Die Uni hingegen wäre gut beraten, einen Raum für Debatten zu schaffen. Schon im Mai am Anlass über postkoloniale Theorien stand das Thema Nahost bedrückend im Raum, sollte aber explizit nicht diskutiert werden. Dies führte zu Unmut und Unverständnis. Eine öffentliche Debatte zum Krieg in Gaza blieb seither an der Uni Basel aus. Je länger der Konflikt andauert und desto mehr in der Öffentlichkeit polarisiert wird, desto wichtiger sind Debatten innerhalb eines geschütztes Rahmens wie der Universität. Ein Ort, an dem verschiedene Ansichten an Podien oder Workshops nicht nur dargelegt werden können, sondern auch sollen. An dem die pro-palästinensischen Aktivist*innen ebenso zu Wort kommen können wie Angehörige der Jüdischen Studien, die sich von den Aktionen der Besetzer*innen bedroht fühlten. Wenn die Uni Basel ihre Studierenden nicht vereint und ihnen keinen Ort gibt, an dem sie über die aktuelle Situation in Nahost sprechen und Fragen stellen können, wird der Protest kaum leiser werden. Denn die ausgesprochenen Verwarnungen werden die Betroffenen kaum zum Schweigen bringen.
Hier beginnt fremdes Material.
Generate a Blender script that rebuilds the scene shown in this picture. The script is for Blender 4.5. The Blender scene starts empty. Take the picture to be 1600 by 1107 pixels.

Auch wenn die Situation verfahren scheint, so gibt es nach wie vor Punkte, auf die sich beide Seiten einigen könnten. Boykottforderungen hinsichtlich der Zusammenarbeit mit israelischen Universitäten sind für die Uni Basel zurecht nicht diskutabel, sie hat sich aber dazu bereit erklärt, sich für den Schutz und die Unterstützung palästinensischer Student*innen und Wissenschaftler*innen einzusetzen. Dieser Weg ist noch immer gangbar, wenn beide Seiten – Studierende und Unileitung – einen Schritt aufeinander zugehen. Darauf, was die Gruppe «unibas4palestine» macht, wird man nur beschränkt Einfluss nehmen können. Es wäre jedoch ein Gewinn, würde es endlich einen echten Dialog, bei dem hitzige Diskussionen erlaubt sein müssen, an der Uni geben.